■ **Task objective**: Beginning at the first line of the data, print each line exactly, stopping after the line that contains "from mathutils.bvhtree import BVHTree".

■ **Material provided**:
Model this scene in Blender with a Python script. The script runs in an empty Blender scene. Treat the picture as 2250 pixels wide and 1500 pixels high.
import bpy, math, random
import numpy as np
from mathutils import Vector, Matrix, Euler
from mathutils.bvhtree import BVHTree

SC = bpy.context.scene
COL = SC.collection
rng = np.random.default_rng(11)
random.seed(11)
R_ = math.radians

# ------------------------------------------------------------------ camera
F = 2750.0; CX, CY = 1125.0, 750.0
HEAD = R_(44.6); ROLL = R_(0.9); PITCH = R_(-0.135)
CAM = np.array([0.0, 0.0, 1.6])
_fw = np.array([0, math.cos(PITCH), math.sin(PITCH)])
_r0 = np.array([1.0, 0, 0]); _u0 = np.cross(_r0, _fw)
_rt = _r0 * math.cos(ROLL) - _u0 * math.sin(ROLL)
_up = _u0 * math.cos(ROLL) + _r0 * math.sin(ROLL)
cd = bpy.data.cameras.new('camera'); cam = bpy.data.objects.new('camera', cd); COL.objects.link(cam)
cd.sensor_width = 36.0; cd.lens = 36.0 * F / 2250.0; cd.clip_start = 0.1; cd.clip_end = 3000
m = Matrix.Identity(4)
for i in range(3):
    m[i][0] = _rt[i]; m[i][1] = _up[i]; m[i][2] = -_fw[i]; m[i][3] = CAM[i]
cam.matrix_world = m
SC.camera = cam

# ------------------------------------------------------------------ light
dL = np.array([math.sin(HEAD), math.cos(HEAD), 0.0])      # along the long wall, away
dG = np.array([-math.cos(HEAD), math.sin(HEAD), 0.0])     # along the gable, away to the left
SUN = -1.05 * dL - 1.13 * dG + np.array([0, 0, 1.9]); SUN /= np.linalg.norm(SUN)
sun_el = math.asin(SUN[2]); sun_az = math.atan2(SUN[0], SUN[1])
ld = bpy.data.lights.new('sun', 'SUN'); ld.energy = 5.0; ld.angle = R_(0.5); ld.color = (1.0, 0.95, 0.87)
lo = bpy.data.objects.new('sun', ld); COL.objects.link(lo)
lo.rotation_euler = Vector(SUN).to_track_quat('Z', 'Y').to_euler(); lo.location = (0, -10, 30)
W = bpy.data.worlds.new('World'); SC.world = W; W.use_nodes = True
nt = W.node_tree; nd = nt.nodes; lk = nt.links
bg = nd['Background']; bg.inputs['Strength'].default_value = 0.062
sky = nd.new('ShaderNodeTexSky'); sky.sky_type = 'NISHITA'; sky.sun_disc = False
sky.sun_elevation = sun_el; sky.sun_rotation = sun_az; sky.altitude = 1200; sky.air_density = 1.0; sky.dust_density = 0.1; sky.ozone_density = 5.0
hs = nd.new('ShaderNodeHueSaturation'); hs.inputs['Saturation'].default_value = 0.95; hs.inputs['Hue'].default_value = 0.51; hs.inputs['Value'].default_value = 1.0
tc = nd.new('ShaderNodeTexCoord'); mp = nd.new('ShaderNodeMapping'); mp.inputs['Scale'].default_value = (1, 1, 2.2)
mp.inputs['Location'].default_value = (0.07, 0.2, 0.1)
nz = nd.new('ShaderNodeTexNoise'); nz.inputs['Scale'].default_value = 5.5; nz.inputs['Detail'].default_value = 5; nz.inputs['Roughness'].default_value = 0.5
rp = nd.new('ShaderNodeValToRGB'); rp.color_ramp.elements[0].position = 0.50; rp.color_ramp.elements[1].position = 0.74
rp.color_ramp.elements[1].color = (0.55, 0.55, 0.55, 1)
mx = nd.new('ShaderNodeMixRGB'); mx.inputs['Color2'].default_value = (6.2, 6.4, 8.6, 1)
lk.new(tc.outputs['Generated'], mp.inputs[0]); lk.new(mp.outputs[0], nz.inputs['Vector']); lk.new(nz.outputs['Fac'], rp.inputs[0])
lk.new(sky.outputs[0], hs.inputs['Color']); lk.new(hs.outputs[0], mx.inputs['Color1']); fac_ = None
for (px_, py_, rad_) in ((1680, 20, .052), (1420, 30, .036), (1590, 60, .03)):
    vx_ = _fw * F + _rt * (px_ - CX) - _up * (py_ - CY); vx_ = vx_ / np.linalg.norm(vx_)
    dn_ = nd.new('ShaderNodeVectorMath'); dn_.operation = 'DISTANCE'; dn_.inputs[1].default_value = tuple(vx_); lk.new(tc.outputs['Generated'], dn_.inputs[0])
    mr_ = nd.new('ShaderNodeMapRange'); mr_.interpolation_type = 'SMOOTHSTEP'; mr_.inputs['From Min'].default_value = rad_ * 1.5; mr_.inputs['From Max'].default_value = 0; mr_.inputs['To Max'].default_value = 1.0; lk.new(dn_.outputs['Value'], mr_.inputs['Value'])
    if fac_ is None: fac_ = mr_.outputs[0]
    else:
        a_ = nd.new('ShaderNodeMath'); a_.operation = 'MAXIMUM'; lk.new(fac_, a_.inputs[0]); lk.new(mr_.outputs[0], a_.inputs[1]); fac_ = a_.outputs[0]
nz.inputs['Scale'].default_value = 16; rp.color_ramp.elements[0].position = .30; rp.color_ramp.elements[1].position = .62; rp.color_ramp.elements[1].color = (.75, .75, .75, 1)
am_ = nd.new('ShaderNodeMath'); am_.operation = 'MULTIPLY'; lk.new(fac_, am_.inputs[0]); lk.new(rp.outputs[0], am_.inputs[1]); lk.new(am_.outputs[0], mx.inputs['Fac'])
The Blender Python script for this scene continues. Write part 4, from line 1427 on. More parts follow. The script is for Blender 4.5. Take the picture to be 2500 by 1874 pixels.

■ **Output for this task**:
Model this scene in Blender with a Python script. The script runs in an empty Blender scene. Treat the picture as 2250 pixels wide and 1500 pixels high.
import bpy, math, random
import numpy as np
from mathutils import Vector, Matrix, Euler
from mathutils.bvhtree import BVHTree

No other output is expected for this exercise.